Herr Hocke holte sich seine erste Frau aus Tambach-Dietharz, was ja nicht weit von Schmalkalden liegt. Daher kannte er auch gut Schmalkalden. Meinen Vater traf er aber erst wieder hier in Kassel, als mein Mann und ich die Eltern 1956 hierher in die Westzone holen konnten. In Schmalkalden bekam mein Vater 190 Mark Ostrente und hier bekam er erst sechzig Prozent seiner Pension und später die ganze. Er war ja immer hier beim Regierungspräsidenten als Regierungs-Baurat (preußisch) angestellt gewesen und wurde von Kassel aus besoldet. Um seine Pension zu bekommen, da musste ich, bevor die Eltern hierherkamen, nach Wiesbaden fahren, wo jetzt die Unterlagen liegen, um dann eben die Sache weiterzutreiben. Auch lief ich viele Male hier zum Regierungspräsidenten. Aber es klappte. Eine Sache, die damals gar nicht so selbstverständlich war.

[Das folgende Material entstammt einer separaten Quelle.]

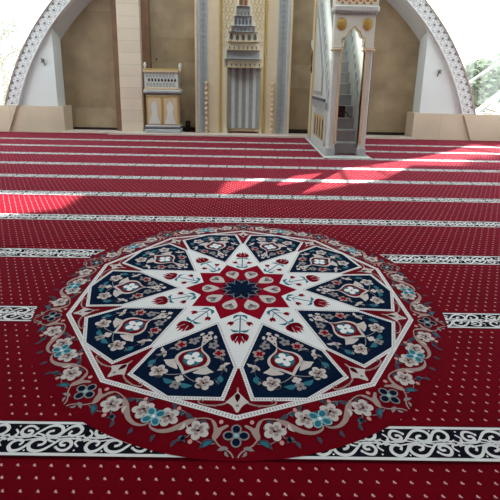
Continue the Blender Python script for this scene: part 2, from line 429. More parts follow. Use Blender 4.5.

Frau Stichler starb im Juni 1984. Herr Hocke, der mir stets erklärte, wie erleichtert er nun sei, es wäre schrecklich gewesen die vergangenen Jahre, sagte mir beschwörend (mein Mann war Weihnachten 1978 gestorben), ich solle mich ja nicht noch mal mit einem Mann zusammentun, es wäre alles nur Ärger. Er starb ein halbes Jahr drauf in der Seniorenresidenz an der Wilhelmshöher Allee mit 99 Jahren.